Als ich für zwei kurze Wochen Tourist in China war, oder Austauschschülerin, oder eine Marionette der chinesisch-deutschen Freundschaft, bekam ich denselben Eindruck wie die beiden Autoren, was insbesondere die fehlende Transparenz der Chinesen angeht. Bei den Schülern war es wie ein unverschuldetes Unwissen, bei den Dolmetschern, Direktoren, Lehrern jedoch schien es mir ein durchdachte Strategie zu sein. Während die Chinesen uns gegenüber vollkommen undurchsichtig sind, bewerkstelligen sie es, uns für sie zu einem offenen Buch zu machen. Der Dolmetscher verstand Deutsch sehr viel besser, als er vorgab, es sprechen zu können. 
Kleinste Informationen, so unwichtig sie uns erscheinen mögen, erreichten in Lichtgeschwindigkeit die Ohren der Einflussreichen. 
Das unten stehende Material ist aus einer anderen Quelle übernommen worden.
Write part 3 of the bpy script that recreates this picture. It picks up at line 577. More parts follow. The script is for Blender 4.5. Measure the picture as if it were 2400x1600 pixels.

Wir schliefen (manchmal) in den besten Hotels, erfuhren den besten Service, und doch wirkte es nicht gastfreundlich. Lag vermutlich an dem gruseligen, prüfenden Blick, der stets auf allem lag, was die seltsamen Westler so taten. Als die jungen Chinesen in Deutschland waren, konnte plötzlich jeder, selbst das Mädchen, dessen Familie sich keine Dusche leisten konnte,  über Tausend Euro für Uhren aufbringen, vermeintliche Geschenke für die Familie. Mag sein, dass extra für diesen Augenblick gespart wurde (jahrzehntelang), es kann aber auch sein, dass das Image Chinas im Westen ebenso beeinflusst wird wie im fernen Osten. Von ganz oben.
Und doch täuschte all das nicht über die enorme Armut im eigenen Land hinweg, verbunden mit einer ebenso enormen Arbeitskraft - paradox?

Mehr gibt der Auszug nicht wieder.